## Start

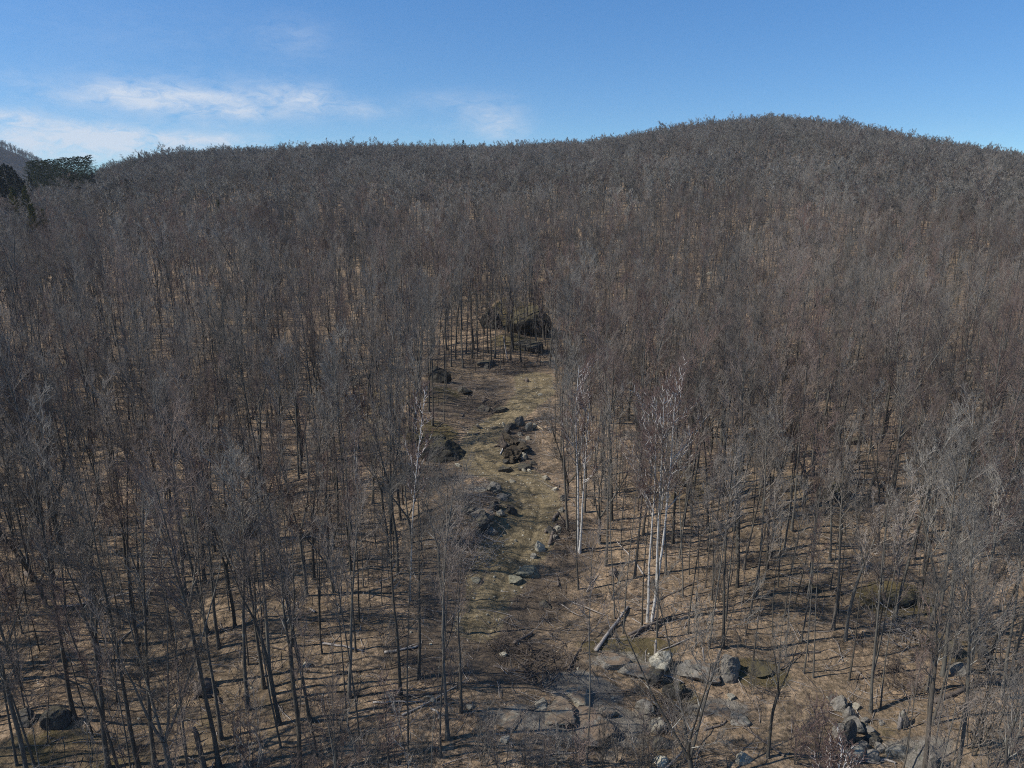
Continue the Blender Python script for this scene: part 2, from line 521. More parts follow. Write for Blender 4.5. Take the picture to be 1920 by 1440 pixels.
NEEDLE = bark_material('spruce_needles', [(0.014, 0.021, 0.012), (0.020, 0.028, 0.015), (0.024, 0.030, 0.016)])
CEDARN = bark_material('olive_cedar_needles', [(0.085, 0.082, 0.026), (0.10, 0.092, 0.03)])
PINEN = bark_material('pine_needles', [(0.036, 0.052, 0.020), (0.048, 0.060, 0.024)])

# ground
GROUND, t, b = new_mat('leaf_litter_ground')
co = t.n('ShaderNodeTexCoord'); ob = co.outputs['Object']
def attr(t, name):
    nd = t.n('ShaderNodeAttribute'); nd.attribute_name = name
    return nd.outputs['Fac']
big = t.noise(ob, 0.055, 4, 0.6)
mid = t.noise(ob, 0.42, 5, 0.65, dist=0.4)
fine = t.noise(ob, 3.2, 5, 0.75)
grain = t.noise(ob, 9.0, 3, 0.8)
vor = t.n('ShaderNodeTexVoronoi'); vor.inputs['Scale'].default_value = 4.5; t.l(ob, vor.inputs['Vector'])
leaf = t.mix(t.ramp(mid, [(0.3, 0.0), (0.7, 1.0)]), (0.225, 0.168, 0.112, 1), (0.335, 0.258, 0.178, 1))
leaf = t.mix(t.m('MULTIPLY', vor.outputs['Color'], 1.0), leaf, t.mix(1.0, leaf, (1.45, 1.35, 1.25, 1), 'MULTIPLY'))
leaf = t.mix(1.0, leaf, t.ramp(fine, [(0.32, 0.22), (0.68, 1.75)]), 'MULTIPLY')
clump = t.noise(ob, 1.1, 4, 0.7, dist=0.6)
leaf = t.mix(1.0, leaf, t.ramp(clump, [(0.34, (0.45, 0.45, 0.44)), (0.52, (1.0, 1.0, 1.0)), (0.7, (1.3, 1.26, 1.2))]), 'MULTIPLY')
leaf = t.mix(t.ramp(grain, [(0.58, 0.0), (0.68, 0.65)]), leaf, (0.50, 0.40, 0.29, 1))
leaf = t.mix(t.ramp(big, [(0.42, 0.0), (0.62, 0.45)]), leaf, (0.17, 0.135, 0.085, 1))
soil = t.mix(t.ramp(mid, [(0.3, 0.0), (0.7, 1.0)]), (0.235, 0.183, 0.102, 1), (0.35, 0.278, 0.165, 1))
soil = t.mix(1.0, soil, t.ramp(fine, [(0.3, 0.4), (0.7, 1.6)]), 'MULTIPLY')
soil = t.mix(t.ramp(t.noise(ob, 0.8, 5, 0.7, dist=0.5), [(0.35, 0.7), (0.6, 0.0)]), soil, (0.095, 0.078, 0.045, 1))
soil = t.mix(t.ramp(grain, [(0.60, 0.0), (0.66, 0.9)]), soil, (0.42, 0.38, 0.28, 1))
moss = t.mix(fine, (0.06, 0.052, 0.024, 1), (0.18, 0.145, 0.065, 1))
rock = t.mix(t.ramp(mid, [(0.35, 0.0), (0.65, 1.0)]), (0.18, 0.165, 0.14, 1), (0.34, 0.31, 0.25, 1))
rock = t.mix(1.0, rock, t.ramp(fine, [(0.2, 0.7), (0.8, 1.25)]), 'MULTIPLY')
def edge(name, k=1.0):
    v = t.m('ADD', attr(t, name), t.m('MULTIPLY', t.m('SUBTRACT', mid, 0.5), 1.1 * k))
    v = t.m('ADD', v, t.m('MULTIPLY', t.m('SUBTRACT', fine, 0.5), 0.5))
    return t.ramp(v, [(0.38, 0.0), (0.62, 1.0)])
c = t.mix(t.m('MULTIPLY', edge('bank'), 0.85), leaf, t.mix(fine, (0.065, 0.052, 0.040, 1), (0.22, 0.17, 0.12, 1)))
c = t.mix(edge('track'), c, soil)
c = t.mix(t.m('MULTIPLY', edge('moss'), 0.85), c, moss)
c = t.mix(t.m('MULTIPLY', edge('rocky'), 0.9), c, rock)
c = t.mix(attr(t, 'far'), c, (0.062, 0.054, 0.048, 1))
t.l(c, b.inputs['Base Color'])
bump(t, b, t.m('ADD', fine, t.m('MULTIPLY', grain, 0.5)), 1.0, 0.22)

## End

Exercise requirements: Transcribe the opening line of the listing above, please, and every line after it through the line with "(0.048, 0.060, 0.024)])", word for word, without pictures.

Finished exercise:
Continue the Blender Python script for this scene: part 2, from line 521. More parts follow. Write for Blender 4.5. Take the picture to be 1920 by 1440 pixels.
NEEDLE = bark_material('spruce_needles', [(0.014, 0.021, 0.012), (0.020, 0.028, 0.015), (0.024, 0.030, 0.016)])
CEDARN = bark_material('olive_cedar_needles', [(0.085, 0.082, 0.026), (0.10, 0.092, 0.03)])
PINEN = bark_material('pine_needles', [(0.036, 0.052, 0.020), (0.048, 0.060, 0.024)])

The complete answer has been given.